The US Trade Representative, a government agency responsible for foreign trade policies, will impose tonnage-based fees on Chinese-built or flagged vessels that dock in US ports.
These fees will also apply to port cargo-handling equipment made in or assembled using components from China or produced by companies affiliated with China in any way.
The draft order specifies that a company owned or managed by a Chinese individual also falls under the category, even if the equipment in question were to be produced in a country other than China.
It also states that port fees will apply to fleets if any part of the fleet includes a Chinese-made or Chinese-flagged vessel calling at US ports.
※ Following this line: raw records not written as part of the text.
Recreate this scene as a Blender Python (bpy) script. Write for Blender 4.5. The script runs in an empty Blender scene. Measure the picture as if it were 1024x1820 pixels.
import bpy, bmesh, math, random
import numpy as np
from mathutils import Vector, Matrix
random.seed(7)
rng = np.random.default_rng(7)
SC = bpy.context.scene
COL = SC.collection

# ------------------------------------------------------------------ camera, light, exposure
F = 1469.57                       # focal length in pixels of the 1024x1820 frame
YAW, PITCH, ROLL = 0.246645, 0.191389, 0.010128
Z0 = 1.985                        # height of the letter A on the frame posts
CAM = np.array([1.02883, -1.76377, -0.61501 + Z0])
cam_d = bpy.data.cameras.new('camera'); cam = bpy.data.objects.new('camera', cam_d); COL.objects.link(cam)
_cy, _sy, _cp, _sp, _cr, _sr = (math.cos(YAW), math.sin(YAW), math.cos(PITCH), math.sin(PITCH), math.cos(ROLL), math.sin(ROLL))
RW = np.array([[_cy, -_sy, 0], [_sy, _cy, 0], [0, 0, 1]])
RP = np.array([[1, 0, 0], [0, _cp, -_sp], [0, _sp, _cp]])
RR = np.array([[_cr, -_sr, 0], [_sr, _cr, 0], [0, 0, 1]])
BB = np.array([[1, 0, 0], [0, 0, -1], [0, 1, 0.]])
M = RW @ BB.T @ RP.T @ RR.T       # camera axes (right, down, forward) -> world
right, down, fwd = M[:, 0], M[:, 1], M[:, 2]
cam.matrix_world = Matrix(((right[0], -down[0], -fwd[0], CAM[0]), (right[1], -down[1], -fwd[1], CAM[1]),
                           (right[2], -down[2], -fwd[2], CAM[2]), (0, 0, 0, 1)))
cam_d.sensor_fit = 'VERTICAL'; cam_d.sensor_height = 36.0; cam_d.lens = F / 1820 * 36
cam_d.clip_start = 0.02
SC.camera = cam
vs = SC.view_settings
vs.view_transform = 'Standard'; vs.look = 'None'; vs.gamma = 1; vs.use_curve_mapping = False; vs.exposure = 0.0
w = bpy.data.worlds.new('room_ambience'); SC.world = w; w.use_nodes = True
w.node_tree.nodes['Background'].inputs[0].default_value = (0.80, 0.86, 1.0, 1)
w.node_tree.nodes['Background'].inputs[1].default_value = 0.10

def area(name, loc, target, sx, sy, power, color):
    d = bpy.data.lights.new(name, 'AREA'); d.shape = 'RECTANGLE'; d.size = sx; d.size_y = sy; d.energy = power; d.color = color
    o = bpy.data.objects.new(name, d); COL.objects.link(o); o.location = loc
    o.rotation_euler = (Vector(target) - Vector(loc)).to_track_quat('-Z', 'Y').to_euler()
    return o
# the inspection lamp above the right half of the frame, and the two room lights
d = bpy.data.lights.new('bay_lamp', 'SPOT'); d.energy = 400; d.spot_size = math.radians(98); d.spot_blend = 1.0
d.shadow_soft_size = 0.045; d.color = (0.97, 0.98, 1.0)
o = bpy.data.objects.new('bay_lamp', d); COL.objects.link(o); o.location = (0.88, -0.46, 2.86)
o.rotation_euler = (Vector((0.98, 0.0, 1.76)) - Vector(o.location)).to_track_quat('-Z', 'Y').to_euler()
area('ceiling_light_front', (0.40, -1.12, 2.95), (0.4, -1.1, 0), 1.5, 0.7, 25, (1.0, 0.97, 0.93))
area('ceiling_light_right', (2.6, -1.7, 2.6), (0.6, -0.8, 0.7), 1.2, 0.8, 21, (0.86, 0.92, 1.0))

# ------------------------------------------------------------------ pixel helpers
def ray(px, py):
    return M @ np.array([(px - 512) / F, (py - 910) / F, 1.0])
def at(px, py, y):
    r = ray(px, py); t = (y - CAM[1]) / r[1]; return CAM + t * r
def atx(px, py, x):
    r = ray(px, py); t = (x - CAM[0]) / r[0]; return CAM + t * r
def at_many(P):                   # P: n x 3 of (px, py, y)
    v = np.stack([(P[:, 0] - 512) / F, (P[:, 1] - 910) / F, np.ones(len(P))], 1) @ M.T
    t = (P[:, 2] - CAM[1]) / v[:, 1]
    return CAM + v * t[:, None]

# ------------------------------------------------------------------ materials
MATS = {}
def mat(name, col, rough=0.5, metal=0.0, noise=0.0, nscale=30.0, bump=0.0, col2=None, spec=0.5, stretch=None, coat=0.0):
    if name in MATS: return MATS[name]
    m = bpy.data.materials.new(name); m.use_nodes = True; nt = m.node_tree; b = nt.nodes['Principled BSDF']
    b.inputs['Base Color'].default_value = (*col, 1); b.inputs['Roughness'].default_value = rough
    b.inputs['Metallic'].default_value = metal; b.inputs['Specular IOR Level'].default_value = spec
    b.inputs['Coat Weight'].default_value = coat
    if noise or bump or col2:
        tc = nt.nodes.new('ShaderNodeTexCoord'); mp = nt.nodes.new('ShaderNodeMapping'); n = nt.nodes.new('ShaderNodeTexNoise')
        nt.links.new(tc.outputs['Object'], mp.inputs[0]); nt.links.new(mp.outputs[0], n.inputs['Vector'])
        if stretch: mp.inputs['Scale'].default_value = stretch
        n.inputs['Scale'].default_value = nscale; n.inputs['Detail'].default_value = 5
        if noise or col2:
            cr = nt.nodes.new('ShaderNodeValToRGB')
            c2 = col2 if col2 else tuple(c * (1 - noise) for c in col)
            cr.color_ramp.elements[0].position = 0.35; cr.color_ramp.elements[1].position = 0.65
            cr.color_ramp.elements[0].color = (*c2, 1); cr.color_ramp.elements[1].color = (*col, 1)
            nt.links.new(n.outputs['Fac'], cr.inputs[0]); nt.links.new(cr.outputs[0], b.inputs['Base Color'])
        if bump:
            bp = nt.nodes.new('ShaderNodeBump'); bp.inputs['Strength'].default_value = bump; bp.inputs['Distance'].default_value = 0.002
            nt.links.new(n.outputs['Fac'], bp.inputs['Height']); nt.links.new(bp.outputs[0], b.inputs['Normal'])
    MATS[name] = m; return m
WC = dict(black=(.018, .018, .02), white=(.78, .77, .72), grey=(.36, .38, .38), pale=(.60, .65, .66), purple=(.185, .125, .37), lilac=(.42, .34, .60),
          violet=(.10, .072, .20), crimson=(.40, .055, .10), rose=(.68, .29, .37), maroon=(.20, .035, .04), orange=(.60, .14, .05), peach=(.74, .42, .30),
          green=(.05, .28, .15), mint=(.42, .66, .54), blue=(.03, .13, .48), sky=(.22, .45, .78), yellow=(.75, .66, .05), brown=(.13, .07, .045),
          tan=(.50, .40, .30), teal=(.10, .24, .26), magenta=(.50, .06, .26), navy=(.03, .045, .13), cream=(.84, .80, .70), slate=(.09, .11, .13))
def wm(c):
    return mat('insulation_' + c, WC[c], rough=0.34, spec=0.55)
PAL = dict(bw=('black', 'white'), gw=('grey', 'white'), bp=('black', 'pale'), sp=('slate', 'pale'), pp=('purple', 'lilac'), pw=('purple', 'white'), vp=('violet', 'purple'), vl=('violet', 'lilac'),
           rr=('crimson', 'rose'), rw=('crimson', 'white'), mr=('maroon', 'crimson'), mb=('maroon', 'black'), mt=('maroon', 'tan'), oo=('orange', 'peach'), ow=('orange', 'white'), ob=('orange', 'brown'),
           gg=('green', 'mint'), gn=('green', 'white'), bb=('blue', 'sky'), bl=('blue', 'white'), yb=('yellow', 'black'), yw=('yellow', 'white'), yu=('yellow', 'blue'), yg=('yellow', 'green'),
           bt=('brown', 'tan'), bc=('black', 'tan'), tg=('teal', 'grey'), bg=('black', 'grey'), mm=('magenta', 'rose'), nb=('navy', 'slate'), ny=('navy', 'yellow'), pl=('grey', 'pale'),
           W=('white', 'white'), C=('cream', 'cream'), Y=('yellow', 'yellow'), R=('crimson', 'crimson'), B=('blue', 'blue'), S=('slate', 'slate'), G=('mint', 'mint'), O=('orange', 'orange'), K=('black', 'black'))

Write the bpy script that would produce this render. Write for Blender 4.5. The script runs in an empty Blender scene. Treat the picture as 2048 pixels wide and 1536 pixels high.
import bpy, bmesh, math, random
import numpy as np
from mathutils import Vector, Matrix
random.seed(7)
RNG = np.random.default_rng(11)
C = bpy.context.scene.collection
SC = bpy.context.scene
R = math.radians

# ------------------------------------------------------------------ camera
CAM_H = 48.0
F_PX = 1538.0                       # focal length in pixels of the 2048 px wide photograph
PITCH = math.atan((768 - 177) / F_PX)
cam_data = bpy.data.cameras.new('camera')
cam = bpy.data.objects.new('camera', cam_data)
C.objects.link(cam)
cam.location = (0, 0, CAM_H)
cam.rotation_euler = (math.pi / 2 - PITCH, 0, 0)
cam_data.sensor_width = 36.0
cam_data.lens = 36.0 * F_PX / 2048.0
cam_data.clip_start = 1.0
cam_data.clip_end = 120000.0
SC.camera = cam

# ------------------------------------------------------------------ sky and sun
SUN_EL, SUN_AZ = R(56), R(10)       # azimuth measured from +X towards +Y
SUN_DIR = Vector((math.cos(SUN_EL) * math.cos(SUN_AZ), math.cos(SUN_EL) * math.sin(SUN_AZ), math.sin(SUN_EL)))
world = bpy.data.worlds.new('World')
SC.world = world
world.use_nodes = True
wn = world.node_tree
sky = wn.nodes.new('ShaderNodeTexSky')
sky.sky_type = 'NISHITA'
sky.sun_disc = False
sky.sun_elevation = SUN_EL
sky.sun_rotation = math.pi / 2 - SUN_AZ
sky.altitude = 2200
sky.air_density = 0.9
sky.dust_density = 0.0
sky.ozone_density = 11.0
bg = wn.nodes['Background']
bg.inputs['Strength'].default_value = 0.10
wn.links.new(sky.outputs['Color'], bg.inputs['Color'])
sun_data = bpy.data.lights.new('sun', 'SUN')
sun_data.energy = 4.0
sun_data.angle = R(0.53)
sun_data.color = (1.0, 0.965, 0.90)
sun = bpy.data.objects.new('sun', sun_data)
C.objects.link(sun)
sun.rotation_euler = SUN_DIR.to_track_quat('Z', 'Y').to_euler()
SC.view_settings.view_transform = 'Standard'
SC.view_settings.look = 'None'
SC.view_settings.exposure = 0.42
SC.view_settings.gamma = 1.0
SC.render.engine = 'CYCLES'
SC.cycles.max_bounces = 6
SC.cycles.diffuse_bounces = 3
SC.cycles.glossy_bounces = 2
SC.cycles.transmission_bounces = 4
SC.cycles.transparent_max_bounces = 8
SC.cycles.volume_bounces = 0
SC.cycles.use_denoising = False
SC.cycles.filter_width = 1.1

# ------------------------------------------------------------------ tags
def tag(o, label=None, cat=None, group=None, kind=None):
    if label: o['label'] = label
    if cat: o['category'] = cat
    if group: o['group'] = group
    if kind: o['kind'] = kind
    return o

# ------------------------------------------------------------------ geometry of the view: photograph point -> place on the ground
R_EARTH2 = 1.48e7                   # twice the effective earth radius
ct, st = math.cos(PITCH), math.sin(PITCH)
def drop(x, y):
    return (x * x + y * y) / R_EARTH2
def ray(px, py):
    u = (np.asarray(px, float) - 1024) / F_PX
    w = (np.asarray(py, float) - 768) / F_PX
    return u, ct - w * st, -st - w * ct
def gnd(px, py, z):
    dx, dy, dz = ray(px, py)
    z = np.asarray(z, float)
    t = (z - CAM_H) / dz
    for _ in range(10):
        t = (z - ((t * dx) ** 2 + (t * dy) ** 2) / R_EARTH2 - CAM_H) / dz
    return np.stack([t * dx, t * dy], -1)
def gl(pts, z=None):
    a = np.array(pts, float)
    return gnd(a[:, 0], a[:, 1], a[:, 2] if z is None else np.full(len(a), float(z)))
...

While the order does not specify the exact fee amounts, the US Trade Representative estimates that fees could reach $1.5 million for such ships.
- China holds over 50% of shipbuilding market share
Chinese-made vessels account for over 50% of the global shipbuilding market, according to a US Trade Representative investigation launched last year. China's share in the sector was less than 5% in 1999.
The order, if issued, could lead to skyrocketing costs for large container carriers.
Peter Sand, chief analyst at freight market analysis firm Xeneta, told Anadolu that the Trump administration’s plan could cause “major congestion and delays in the US.” However, ocean container carriers “will take action to avoid the fees, such as calling at fewer ports.”
“If we include all ship types, 23% of the global fleet is built in China, 39% of all container ships are built in China,” he noted.
Sand suggested that major shippers can adapt to these changes by “setting up a ‘Special Purpose company’ that would service the US.”
“A company that would be without an orderbook and only deploy non-Chinese-built ships on the services,” he said. “The less extreme (option) would be to call fewer ports in the US to limit the total fees being paid, all done by non-Chinese-built ships.”
Sand emphasized that the rising costs derived from this order would be passed on to the importer and the end consumer, “depending on the profit margin of the goods imported and the ability of the importer to absorb such a high increase in landed cost.”
“It will be a tax on trade -- something that has a negative impact on demand -- as the purchasing power of customers will go down,” he added.
- ‘Unprecedented uncertainty is not good for business’
Sand stated that import shippers “dealt with the first trade war from 2018-19” by creating new trade routes to bring goods to the US via Canada and Mexico.
“Right now, they are paralyzed and in limbo, as they don't know how to deal with the obstacles, as they change all the time,” he said. “Unprecedented uncertainty is not good for business.”
“US inflation has gone up for a few months already -- this is probably getting worse,” he added.